E se terceirizar é preciso, tomar os devidos cuidados com os processos de compra, seleção e contratação do operador logístico, entendendo-o como uma empresa que presta serviços feitos sob medida (“tailor-made”), é pressuposto fundamental e imprescindível.
 
(1) O significado mais utilizado para “commodities” e de que são produtos não diferenciados e com processos de elaboração conhecidos e dominados por todos, portanto, padronizados. Ter processos conhecidos, transfere para o mercado a definição de seus preços. A competição entre eles, consequentemente, se dá muito mais pelo preço do quaisquer outras variáveis. 
 
(2) “Os tomadores de serviços estarão dispostos a terceirizar suas atividades, inclusive aquelas mais complexas, mesmo com preços maiores, posto que o relevante a ser considerado, e que de fato é o que justificará a terceirização, são os benefícios que essa contratação poderá gerar.
 
(3) “Terceirizar é transferir a terceiros, atividade ou departamento que não faz parte de sua linha principal de atuação” (Dicionário Aurélio).

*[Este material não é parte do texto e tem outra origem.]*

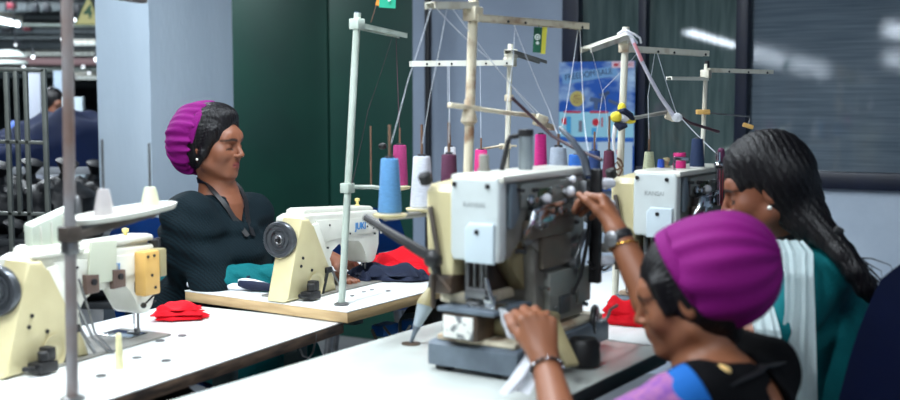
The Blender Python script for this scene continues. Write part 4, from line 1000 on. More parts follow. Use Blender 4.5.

Terceirização é a “forma de organização estrutural que permite uma empresa transferir para outra, suas atividades-meio, proporcionando maior disponibilidade de recursos para sua atividade-fim, reduzindo a estrutura operacional, diminuindo custos, economizando recursos e desburocratizando a administração (Houaiss)
 
(4) Imagine o que aconteceria a uma empresa, vendedora de brinquedos para crianças, caso o abastecimento de sua rede de distribuição fosse abastecida com atraso, isto é, sem condições de atender o “Dia das Crianças” ou o “Natal”. Nem toda a eficiência, baixo custo e integridade da carga, obtidos, poderão compensar o fato de não se ter os brinquedos disponíveis nas datas combinadas? O operador logístico perderá seu cliente. Mas a empresa de venda de brinquedos perderá, sem dúvidas, “toda” a sua clientela.